In an interview with The Guardian, he urged minister to consider whether the “very broad and crude” price cap is still fit for purpose following the domestic energy crisis, which saw 30 suppliers collapse.

Greg Jackson, founder of Octopus Energy, has once again argued in favour of the price cap – which he considers the “single most effective policy to improve energy.”

He said: “Initially, it drove efficiency programmes because companies could no longer pass on bloated costs to consumers. Then it cushioned the impact of the energy crisis, buying crucial time for the government to implement support programmes.

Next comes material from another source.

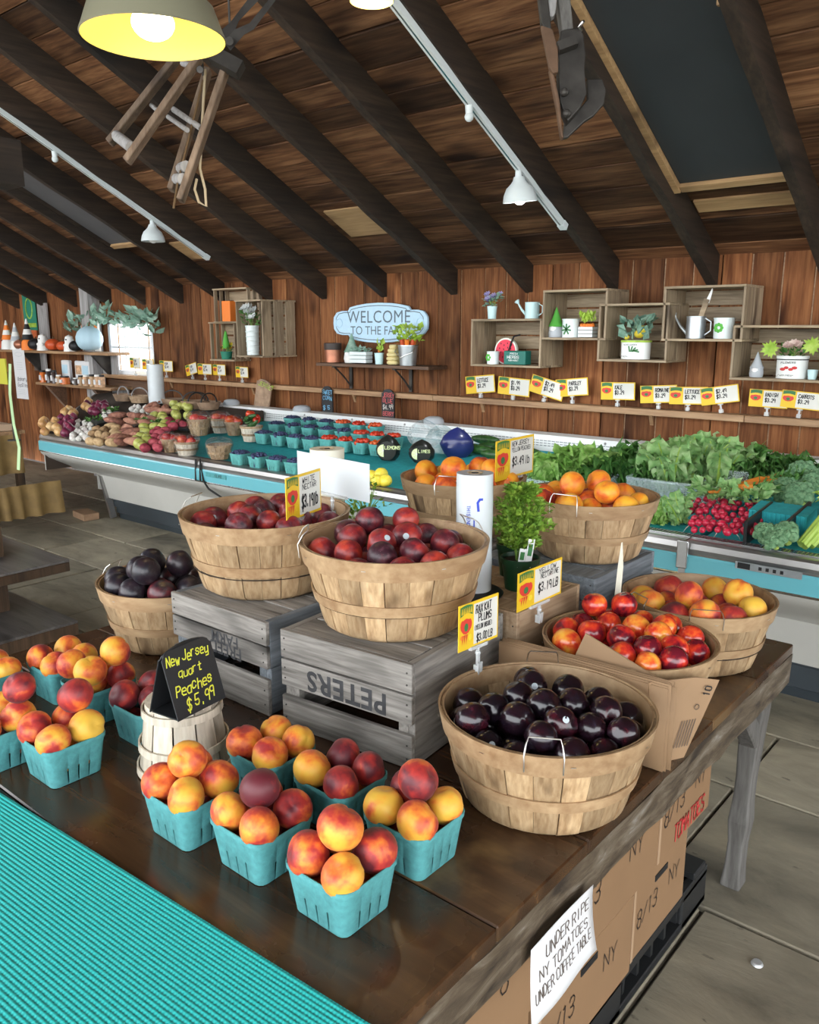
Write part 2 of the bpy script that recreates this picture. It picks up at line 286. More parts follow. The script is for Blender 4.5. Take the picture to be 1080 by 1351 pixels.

“It’s now forcing energy companies to pass on falling wholesales costs rather than pocketing profits. It protected customers – especially older and more vulnerable ones – from the loyalty penalty, and helped bring an end to the wild west of cowboy companies who sold at unsustainable prices leaving everyone to pick up the tab when they inevitably failed.”

The new price cap will kick in from the fourth quarter of 2023.

Ed Miliband MP, Labour’s Shadow Energy and Net Zero Secretary, said: “Higher energy bills are unfortunately here to stay under the Conservatives, even with this fall, bills are significantly higher than they were only three years ago.

“The problem is the Tories have learnt no lessons from this crisis. They continue to side with the oil and gas companies making record profits over hardworking British families, with their refusal to fix the gaping loopholes in the windfall tax or make the sprint we need for clean power, keeping the onshore wind ban and failing to insulate homes.”